Wednesday, September 15, 2010
A Male Writer on Bias Against Women Writers
I have occasionally addressed the issue of whether or not there is now equality of the genders in the world of literature, most recently on 8/26/10 (writing about A.S. Byatt's contention that smart women writers are not welcomed) and on 9/4/10 (writing on the assertion made by some women writers that the New York Times Book Section is a "Boys' Club"). Now a well-respected male writer who lives partly in India and partly in the UK, Pankaj Mishra, writing about American literature, states that "the ruthless regularity with which white women novelists along with short-story writers, poets and essayists are excluded from the canon of 'great American writers' (long after the writers so beatified ceased to be readable) ought to make us suspicious." (The reason he specifies "white" women is that he believes "stories of ethnic minorities assimilating into American society" -- presumably by women writers of color as well as men -- are respected by the literary establishment.) Mishra writes of being asked by a reader in India to make up a list of the best American literature, and of finding that he rejected many of the "great" male authors for his list.

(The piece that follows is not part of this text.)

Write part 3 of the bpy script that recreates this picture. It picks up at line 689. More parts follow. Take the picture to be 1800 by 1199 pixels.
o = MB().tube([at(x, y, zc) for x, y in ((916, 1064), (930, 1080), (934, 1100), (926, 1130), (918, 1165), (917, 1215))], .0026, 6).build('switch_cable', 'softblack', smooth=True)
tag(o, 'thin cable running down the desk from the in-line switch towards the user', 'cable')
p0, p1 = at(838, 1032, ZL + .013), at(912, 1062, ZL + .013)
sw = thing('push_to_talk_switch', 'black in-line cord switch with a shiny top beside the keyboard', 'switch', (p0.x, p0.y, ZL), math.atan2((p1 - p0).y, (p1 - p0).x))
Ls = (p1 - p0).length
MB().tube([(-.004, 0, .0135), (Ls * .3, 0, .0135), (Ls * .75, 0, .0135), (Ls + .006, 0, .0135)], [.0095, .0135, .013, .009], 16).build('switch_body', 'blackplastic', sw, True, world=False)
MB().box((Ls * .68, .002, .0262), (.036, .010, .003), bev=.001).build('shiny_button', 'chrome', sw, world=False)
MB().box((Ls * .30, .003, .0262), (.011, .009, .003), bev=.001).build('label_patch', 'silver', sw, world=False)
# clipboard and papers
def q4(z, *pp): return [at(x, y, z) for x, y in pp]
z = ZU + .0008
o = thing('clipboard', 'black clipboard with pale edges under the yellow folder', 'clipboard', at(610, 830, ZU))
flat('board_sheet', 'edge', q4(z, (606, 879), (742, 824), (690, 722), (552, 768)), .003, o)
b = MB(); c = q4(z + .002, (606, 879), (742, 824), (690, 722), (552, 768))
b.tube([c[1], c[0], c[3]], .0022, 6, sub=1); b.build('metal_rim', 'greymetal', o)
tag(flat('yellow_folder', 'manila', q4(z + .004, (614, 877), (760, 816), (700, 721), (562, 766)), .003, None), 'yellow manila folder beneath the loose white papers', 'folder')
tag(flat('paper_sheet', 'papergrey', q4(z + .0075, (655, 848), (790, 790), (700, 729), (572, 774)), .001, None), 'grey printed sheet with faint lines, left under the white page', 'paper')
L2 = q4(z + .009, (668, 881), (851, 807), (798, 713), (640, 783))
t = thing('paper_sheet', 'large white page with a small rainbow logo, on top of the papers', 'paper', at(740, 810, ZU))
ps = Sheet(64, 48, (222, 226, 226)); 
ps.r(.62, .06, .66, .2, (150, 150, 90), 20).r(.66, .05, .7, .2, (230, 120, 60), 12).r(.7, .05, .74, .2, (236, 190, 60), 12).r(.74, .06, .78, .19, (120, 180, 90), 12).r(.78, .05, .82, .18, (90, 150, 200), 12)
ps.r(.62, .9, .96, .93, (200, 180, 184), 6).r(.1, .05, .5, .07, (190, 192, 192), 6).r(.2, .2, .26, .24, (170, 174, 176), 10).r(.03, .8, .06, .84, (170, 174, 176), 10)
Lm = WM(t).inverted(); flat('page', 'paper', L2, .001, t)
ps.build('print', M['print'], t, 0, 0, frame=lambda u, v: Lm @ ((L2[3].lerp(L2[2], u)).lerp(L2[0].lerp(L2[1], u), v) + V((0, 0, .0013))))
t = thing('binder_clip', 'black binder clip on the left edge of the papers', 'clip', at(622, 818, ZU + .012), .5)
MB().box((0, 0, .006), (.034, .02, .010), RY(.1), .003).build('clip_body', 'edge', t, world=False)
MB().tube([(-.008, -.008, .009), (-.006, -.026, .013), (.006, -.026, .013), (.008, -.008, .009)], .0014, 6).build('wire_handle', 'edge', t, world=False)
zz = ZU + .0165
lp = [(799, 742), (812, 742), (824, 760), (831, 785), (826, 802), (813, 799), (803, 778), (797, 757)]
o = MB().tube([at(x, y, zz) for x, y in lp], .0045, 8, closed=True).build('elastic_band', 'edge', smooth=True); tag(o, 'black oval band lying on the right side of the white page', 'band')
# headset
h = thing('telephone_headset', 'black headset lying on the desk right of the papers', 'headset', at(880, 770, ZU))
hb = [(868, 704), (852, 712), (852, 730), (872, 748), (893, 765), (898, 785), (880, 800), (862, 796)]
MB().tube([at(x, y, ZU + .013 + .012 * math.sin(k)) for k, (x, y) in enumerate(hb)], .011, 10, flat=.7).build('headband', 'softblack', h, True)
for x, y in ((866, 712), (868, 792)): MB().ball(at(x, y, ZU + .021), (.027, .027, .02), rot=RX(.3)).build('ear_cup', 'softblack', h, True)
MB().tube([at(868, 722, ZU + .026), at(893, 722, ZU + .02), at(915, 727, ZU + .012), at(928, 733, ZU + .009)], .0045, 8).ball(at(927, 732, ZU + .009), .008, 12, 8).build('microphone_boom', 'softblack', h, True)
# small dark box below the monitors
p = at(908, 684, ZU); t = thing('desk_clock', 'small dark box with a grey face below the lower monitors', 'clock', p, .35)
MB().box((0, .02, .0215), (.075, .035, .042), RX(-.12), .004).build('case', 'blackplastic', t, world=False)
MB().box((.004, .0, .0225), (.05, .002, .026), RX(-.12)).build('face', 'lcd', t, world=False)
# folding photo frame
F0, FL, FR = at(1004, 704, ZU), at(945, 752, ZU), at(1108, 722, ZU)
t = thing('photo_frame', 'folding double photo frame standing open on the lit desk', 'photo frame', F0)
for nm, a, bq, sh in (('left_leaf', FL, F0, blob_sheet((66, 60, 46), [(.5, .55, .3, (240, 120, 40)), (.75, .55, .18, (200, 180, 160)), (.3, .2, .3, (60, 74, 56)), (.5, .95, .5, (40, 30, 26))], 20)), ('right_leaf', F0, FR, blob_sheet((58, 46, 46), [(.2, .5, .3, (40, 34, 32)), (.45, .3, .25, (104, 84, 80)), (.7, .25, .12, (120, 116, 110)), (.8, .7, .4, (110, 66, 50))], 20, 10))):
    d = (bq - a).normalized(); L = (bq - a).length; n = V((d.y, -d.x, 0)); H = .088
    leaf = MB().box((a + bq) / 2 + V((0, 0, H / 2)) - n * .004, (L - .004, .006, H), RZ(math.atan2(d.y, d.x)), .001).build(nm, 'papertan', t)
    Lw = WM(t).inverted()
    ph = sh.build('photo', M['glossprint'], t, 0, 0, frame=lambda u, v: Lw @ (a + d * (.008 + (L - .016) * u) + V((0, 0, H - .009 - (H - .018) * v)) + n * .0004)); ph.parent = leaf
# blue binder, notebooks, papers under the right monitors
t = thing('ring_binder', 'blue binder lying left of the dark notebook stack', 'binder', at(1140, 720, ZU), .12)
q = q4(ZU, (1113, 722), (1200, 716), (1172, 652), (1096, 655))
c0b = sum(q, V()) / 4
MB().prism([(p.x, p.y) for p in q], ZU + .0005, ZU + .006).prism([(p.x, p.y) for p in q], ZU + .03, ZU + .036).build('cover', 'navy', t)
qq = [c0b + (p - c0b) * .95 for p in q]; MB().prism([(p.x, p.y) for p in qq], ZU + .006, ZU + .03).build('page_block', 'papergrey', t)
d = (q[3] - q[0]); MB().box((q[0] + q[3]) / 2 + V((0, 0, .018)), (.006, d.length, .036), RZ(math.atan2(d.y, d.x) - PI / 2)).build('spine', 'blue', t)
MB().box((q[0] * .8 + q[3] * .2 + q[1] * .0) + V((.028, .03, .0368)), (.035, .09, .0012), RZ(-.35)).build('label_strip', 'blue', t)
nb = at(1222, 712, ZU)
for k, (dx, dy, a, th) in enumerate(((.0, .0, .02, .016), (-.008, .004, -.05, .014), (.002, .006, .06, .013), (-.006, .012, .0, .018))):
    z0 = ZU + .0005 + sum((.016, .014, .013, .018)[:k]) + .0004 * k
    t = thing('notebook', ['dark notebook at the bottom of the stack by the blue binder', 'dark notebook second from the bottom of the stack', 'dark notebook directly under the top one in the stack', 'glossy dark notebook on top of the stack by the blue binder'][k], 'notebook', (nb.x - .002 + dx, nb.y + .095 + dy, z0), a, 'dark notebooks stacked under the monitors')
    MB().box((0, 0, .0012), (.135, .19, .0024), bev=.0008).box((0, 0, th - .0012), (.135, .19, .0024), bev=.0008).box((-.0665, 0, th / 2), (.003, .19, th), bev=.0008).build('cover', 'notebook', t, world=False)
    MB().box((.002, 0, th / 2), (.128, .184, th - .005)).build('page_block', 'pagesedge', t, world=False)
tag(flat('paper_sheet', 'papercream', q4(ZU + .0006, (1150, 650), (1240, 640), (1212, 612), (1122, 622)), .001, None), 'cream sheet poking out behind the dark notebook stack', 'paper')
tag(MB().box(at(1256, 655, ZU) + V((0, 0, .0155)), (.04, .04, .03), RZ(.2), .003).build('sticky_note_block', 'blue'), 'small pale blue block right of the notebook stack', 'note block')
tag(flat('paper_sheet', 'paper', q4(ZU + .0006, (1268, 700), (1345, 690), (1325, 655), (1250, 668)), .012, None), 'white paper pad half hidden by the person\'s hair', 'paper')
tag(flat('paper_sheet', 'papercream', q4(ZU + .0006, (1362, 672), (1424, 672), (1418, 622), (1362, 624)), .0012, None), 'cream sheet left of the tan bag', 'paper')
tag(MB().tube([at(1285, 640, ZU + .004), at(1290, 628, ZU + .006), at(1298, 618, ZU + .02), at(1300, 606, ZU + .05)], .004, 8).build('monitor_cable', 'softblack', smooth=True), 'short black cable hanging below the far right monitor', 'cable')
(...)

He says, "Much of the American fiction I chose – for its formal and political daring, and, yes, universal implications – turned out to have been authored by white women writers, many of them virtuosos of short fiction. My list included Mary McCarthy, Elizabeth Hardwick and Carson McCullers as well as such contemporary practitioners as Shirley Hazzard, Deborah Eisenberg, Jane Smiley, Lorrie Moore and Jennifer Egan" ("Pankaj Mishra on American Literature.” The Guardian, 9/11/10, http:www.guardian.co.uk/books/2010/sep/11/).